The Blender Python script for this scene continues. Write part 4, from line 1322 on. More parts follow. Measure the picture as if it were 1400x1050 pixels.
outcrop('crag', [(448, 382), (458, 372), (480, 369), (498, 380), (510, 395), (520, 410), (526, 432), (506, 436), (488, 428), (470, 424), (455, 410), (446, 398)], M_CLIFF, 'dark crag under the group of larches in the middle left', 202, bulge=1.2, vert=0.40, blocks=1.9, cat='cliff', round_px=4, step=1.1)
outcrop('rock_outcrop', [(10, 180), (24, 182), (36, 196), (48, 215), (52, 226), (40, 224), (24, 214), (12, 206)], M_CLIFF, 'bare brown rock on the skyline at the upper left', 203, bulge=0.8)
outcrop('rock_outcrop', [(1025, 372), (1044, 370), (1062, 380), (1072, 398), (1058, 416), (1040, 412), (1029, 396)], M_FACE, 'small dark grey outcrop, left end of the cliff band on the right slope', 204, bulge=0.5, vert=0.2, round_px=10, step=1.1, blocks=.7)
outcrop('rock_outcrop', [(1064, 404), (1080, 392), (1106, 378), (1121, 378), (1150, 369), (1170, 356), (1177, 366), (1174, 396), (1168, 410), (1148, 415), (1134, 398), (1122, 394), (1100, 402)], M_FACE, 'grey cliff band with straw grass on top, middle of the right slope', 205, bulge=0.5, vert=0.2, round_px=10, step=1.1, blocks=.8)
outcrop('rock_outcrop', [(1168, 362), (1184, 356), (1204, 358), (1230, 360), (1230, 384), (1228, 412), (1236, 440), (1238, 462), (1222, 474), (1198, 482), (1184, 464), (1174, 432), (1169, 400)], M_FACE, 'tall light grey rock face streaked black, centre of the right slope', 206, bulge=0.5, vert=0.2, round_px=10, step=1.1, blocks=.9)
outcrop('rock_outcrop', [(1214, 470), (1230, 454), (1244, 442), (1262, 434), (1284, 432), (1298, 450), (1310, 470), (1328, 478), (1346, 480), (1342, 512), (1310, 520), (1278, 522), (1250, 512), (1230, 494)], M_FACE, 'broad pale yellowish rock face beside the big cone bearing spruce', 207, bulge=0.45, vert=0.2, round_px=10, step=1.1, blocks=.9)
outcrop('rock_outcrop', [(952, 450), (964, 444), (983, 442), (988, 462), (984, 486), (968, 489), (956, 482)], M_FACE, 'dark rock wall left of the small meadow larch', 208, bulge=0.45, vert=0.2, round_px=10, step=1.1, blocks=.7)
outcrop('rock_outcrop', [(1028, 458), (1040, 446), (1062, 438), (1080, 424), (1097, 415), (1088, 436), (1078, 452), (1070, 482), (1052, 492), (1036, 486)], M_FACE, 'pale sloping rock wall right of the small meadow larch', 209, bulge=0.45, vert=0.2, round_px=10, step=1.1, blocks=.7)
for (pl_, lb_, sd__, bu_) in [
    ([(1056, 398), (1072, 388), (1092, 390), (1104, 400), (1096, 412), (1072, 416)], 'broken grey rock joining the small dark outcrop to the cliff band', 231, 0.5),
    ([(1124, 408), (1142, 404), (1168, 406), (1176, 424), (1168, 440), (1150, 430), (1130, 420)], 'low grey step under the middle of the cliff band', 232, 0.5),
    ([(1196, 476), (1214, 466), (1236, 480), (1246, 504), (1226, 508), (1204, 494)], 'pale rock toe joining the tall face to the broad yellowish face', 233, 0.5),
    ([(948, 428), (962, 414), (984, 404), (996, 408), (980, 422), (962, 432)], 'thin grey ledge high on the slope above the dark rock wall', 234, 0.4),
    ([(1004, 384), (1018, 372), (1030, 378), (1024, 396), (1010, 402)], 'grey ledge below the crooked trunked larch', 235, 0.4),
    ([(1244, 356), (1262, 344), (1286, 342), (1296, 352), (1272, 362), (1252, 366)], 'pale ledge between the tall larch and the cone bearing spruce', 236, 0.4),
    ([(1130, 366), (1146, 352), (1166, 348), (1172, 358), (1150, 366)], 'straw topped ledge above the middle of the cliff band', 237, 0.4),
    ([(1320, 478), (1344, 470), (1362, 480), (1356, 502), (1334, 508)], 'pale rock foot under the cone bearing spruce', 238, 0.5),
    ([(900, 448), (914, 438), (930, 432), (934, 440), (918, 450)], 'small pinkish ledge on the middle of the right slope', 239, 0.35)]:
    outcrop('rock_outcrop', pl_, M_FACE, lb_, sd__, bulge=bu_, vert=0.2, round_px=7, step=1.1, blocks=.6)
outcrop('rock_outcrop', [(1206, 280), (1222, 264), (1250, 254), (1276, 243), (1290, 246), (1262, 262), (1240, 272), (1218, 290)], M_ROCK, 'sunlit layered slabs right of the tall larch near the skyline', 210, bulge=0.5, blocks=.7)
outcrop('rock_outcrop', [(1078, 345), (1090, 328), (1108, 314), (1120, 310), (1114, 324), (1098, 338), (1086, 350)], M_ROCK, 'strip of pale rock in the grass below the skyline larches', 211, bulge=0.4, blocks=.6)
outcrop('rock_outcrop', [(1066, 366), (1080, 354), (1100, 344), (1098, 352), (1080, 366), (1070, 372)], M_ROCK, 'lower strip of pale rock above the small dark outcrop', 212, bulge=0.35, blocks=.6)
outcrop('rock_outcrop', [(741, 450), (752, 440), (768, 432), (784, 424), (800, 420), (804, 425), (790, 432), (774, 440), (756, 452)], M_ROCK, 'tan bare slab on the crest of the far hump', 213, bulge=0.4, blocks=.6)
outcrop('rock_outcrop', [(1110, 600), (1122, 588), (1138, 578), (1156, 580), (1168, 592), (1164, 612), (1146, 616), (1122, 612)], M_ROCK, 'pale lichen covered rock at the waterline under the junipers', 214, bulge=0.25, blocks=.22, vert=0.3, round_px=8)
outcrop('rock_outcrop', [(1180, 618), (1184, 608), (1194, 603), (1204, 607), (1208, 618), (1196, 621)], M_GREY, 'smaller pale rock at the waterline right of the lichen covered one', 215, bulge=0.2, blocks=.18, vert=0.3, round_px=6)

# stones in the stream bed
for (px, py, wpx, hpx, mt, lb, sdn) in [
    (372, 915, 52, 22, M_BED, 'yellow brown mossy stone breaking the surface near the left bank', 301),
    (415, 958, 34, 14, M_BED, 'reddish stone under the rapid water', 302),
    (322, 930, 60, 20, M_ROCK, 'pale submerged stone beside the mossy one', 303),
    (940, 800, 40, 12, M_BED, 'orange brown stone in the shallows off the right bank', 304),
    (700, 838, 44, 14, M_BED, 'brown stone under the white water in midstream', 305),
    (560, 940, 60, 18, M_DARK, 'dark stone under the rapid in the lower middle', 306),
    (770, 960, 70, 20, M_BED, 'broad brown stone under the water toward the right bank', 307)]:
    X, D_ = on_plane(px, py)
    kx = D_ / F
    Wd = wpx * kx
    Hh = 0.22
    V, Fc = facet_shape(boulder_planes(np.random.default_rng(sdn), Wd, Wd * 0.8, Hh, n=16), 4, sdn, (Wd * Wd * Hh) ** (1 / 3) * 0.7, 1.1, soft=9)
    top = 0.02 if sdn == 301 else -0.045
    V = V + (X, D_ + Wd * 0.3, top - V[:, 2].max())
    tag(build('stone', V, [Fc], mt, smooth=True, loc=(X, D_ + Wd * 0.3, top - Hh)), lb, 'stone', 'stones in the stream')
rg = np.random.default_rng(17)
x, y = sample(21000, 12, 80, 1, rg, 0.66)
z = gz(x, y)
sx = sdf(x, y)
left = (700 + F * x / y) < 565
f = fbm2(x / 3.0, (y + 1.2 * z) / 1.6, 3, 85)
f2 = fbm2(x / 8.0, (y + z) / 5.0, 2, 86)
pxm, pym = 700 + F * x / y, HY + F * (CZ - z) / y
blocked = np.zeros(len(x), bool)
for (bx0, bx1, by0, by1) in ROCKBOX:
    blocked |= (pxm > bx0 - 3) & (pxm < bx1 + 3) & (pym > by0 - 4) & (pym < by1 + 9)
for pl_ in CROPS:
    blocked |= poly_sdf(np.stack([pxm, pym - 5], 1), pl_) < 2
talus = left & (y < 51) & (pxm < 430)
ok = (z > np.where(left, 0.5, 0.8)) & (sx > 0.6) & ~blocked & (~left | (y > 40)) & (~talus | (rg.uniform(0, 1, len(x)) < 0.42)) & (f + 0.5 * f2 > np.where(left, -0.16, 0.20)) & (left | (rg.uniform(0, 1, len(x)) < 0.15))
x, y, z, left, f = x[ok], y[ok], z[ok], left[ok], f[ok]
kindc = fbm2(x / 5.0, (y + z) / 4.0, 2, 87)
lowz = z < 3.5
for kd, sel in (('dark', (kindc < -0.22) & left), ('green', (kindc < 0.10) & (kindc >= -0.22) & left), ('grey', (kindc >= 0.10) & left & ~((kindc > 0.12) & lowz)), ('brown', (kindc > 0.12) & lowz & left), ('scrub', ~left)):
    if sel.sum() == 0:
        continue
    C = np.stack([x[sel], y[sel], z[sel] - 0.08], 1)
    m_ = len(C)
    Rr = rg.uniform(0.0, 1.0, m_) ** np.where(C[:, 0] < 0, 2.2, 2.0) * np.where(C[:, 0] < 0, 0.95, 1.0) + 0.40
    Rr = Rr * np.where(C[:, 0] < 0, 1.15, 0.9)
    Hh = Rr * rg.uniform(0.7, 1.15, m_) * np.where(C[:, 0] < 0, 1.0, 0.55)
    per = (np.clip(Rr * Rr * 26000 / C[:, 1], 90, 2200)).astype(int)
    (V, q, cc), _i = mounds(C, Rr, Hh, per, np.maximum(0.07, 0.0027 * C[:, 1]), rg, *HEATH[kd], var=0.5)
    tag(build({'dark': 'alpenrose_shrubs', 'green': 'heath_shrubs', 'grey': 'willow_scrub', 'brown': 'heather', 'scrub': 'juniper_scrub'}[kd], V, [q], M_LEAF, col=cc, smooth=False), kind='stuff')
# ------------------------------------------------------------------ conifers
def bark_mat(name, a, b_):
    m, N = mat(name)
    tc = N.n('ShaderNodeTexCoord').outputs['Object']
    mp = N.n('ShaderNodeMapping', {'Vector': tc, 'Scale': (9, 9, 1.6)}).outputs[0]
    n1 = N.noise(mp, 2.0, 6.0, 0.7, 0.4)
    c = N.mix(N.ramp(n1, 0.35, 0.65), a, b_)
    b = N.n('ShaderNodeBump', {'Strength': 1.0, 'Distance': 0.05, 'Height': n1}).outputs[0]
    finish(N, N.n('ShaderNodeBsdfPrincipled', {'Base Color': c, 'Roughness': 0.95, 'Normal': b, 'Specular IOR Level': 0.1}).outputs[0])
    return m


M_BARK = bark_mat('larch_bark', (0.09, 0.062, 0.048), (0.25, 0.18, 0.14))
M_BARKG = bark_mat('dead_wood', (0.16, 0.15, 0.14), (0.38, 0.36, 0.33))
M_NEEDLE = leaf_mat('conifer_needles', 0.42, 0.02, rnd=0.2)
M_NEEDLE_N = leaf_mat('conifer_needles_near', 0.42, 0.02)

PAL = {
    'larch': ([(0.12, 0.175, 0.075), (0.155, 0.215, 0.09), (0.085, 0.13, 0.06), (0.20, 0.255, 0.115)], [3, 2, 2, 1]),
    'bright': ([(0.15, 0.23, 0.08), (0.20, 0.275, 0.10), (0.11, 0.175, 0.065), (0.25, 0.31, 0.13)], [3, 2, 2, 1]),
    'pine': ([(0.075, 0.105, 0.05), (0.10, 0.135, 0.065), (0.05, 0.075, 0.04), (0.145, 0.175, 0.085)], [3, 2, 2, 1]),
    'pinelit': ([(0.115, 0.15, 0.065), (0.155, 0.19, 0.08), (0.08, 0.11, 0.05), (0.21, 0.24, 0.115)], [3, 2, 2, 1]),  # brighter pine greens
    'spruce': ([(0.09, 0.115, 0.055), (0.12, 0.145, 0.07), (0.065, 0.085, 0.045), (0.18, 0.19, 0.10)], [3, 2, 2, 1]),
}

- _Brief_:
Output, from the data above, the lines from the line with "for kd, sel" to the line with "(V, q, cc), _i" exactly as they stand, both ends included and nothing else.

- _Written response_:
for kd, sel in (('dark', (kindc < -0.22) & left), ('green', (kindc < 0.10) & (kindc >= -0.22) & left), ('grey', (kindc >= 0.10) & left & ~((kindc > 0.12) & lowz)), ('brown', (kindc > 0.12) & lowz & left), ('scrub', ~left)):
    if sel.sum() == 0:
        continue
    C = np.stack([x[sel], y[sel], z[sel] - 0.08], 1)
    m_ = len(C)
    Rr = rg.uniform(0.0, 1.0, m_) ** np.where(C[:, 0] < 0, 2.2, 2.0) * np.where(C[:, 0] < 0, 0.95, 1.0) + 0.40
    Rr = Rr * np.where(C[:, 0] < 0, 1.15, 0.9)
    Hh = Rr * rg.uniform(0.7, 1.15, m_) * np.where(C[:, 0] < 0, 1.0, 0.55)
    per = (np.clip(Rr * Rr * 26000 / C[:, 1], 90, 2200)).astype(int)
    (V, q, cc), _i = mounds(C, Rr, Hh, per, np.maximum(0.07, 0.0027 * C[:, 1]), rg, *HEATH[kd], var=0.5)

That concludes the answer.